“Трудно быть зрителем”, — написал Умберто Эко о фильме “Трудно быть богом” и завершил своё эссе словами: “В сравнении с Германом фильмы Квентина Тарантино — это Уолт Дисней”.

Трудно быть зрителем, но возможно. Об этом свидетельствует даже печальной памяти каннский просмотр картины “Хрусталев, машину” в мае 1998 года, которая была сначала не понята профессионалами в фестивальной горячке и освистана, но спустя полгода французские журналисты даже извинялись за это.


"Хрусталёв, машину!", 1998

Нечеловеческий перфекционизм Германа и его суровая требовательность к коллегам стали легендарными. Рассказы о том, как он водил артистов в морг, заказывал десятки кожаных пальто образца 1953 года, стали апокрифами. Не так важно, что правда в них, а что нет, но по мощи порождённой им мифологии “священного чудовища” Герман может быть сопоставлен только с другим великим режиссёром, творившим на берегах того же Балтийского моря, — Ингмаром Бергманом.

Ещё на раннем этапе творчества Германа цензоры с негодованием говорили про “взбесившиеся фактуры” и “броуновское движение” как неприемлемые эстетические категории его кинематографа. И это было во многом правдой: его экспрессивное, сверхреалистическое и одновременно сюрреалистическое кино ломало все каноны драматургии. И в то же время он мог создавать ясные, чистые, прозрачные образы, при этом новаторские.

Не было бы “Двадцати дней без войны” — не было бы ни “другого” Никулина, ни “другой” Гурченко. Точно так же Андрей Миронов и Нина Русланова, не сыграй они в “Лапшине”, а Леонид Ярмольник — в “Трудно быть богом”, не приобрели бы самой нервной и драматической краски своего имиджа.
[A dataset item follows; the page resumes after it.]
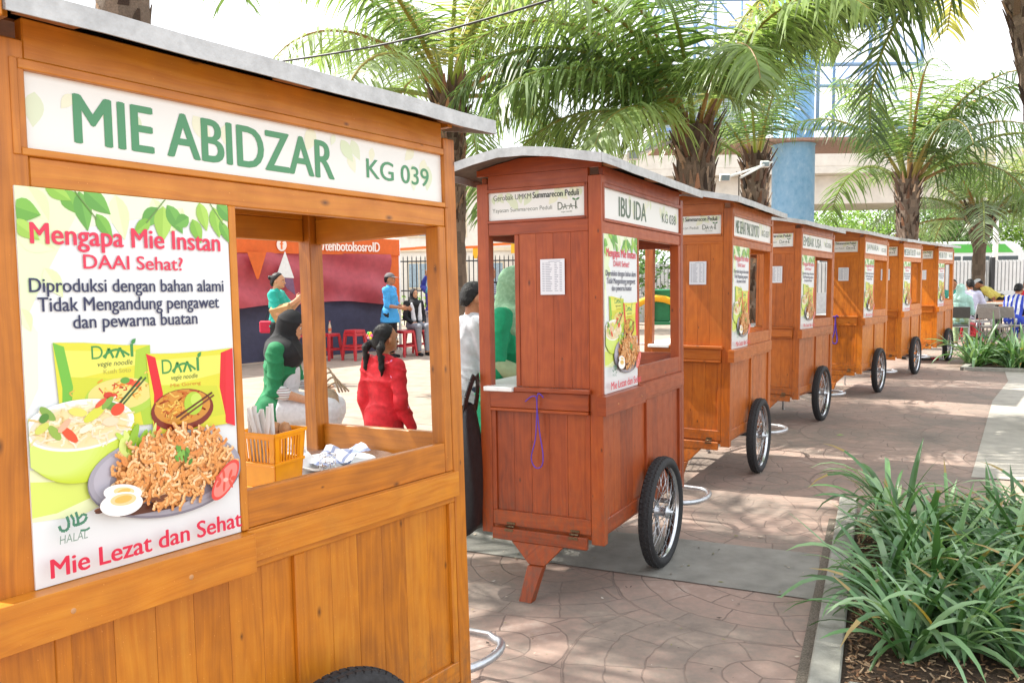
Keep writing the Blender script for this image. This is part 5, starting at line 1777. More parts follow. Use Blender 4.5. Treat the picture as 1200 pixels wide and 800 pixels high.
# purple string loop tied to the second cart's end, another on the fifth
PST = mat('purple_string', hexc('5a3aa8'), .6, .1, 10.0)
for k, z, lb in ((1, .965, 'purple string looped down the end of the reddish brown cart'), (4, .99, 'purple ribbon tied on the near end of the cart behind EMBAK USA')):
    mb = MB()
    pts = [(-.03, .37, z - .03), (-.036, .335, z - .005), (-.036, .31, z - .01), (-.03, .312, z - .08), (-.027, .322, z - .2), (-.026, .345, z - .29), (-.026, .325, z - .335), (-.026, .292, z - .325), (-.026, .285, z - .27), (-.027, .30, z - .17), (-.03, .31, z - .05), (-.036, .30, z + .01), (-.034, .27, z - .012)]
    # smooth it
    P = [Vector(p) for p in pts]; out = []
    for i in range(len(P) - 1):
        p0, p1, p2, p3 = P[max(0, i - 1)], P[i], P[i + 1], P[min(len(P) - 1, i + 2)]
        for s in range(5):
            t = s / 5
            out.append(.5 * ((2 * p1) + (p2 - p0) * t + (2 * p0 - 5 * p1 + 4 * p2 - p3) * t * t + (3 * p1 - p0 - 3 * p2 + p3) * t ** 3))
    mb.tube(out, .0028 if k == 1 else .008, PST, 6)
    o = mb.build('string_loop'); o.location = cart_pt(k, 0, 0, 0)
    o.rotation_euler = (CARTS[k][4], -CARTS[k][3], CARTS[k][2])
    tag(o, lb, 'string')
# pale blue packet on the second cart's counter
loc, rot = on_cart(1, .80, .15, 1.002, .2)
mb = MB(); mb.box(-.05, .05, -.02, .02, 0, .17, mat('blue_carton', hexc('6f94d8'), .5, .08, 8.0)); mb.box(-.0505, .0505, -.0205, .0205, .11, .13, WHITEP)
o = mb.build('carton', bevel=.002); o.location = loc; o.rotation_euler = rot
tag(o, 'pale blue carton standing on the counter of the IBU IDA cart', 'carton')
# litter by the far carts
mb = MB(); p = at(1088, 428, 14.6); mb.tube([(-.14, -.02, .02), (.1, .03, .02)], .018, DARKMET, 8); mb.box(.06, .17, -.02, .06, .005, .05, REDPL); mb.box(.17, .27, .0, .06, .005, .03, WHITEP)
o = mb.build('air_pump', bevel=.004); o.location = (p.x, p.y, 0.004); tag(o, 'small black, red and white tool lying on the path before the last cart', 'tool')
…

"Двадцать дней без войны", 1976

Позднее творчество Германа — потрясающий пример того, на что способна энергия художника в эпоху, развращённую подделками и спекуляциями на массовой умственной лени. В то время, когда главными жанрами становятся мелодрама или экшн, или комикс, Герман ставит немодные вопросы о смысле жизни и искусства.

 В ответах на эти вопросы много трагизма, но могучий артистизм “русского Босха” и “северного Феллини” сам по себе являет противовес отчаянию.

Трудно быть зрителем, бесстрастным созерцателем чужих страданий. Трудно быть богом, решающим судьбы живых существ. А труднее всего — об этом весь кинематограф Германа — быть просто человеком с отведённой ему функцией винтика истории, но, к счастью или несчастью, наделённого совестью. Будь то в инопланетном Арканаре или на Земле.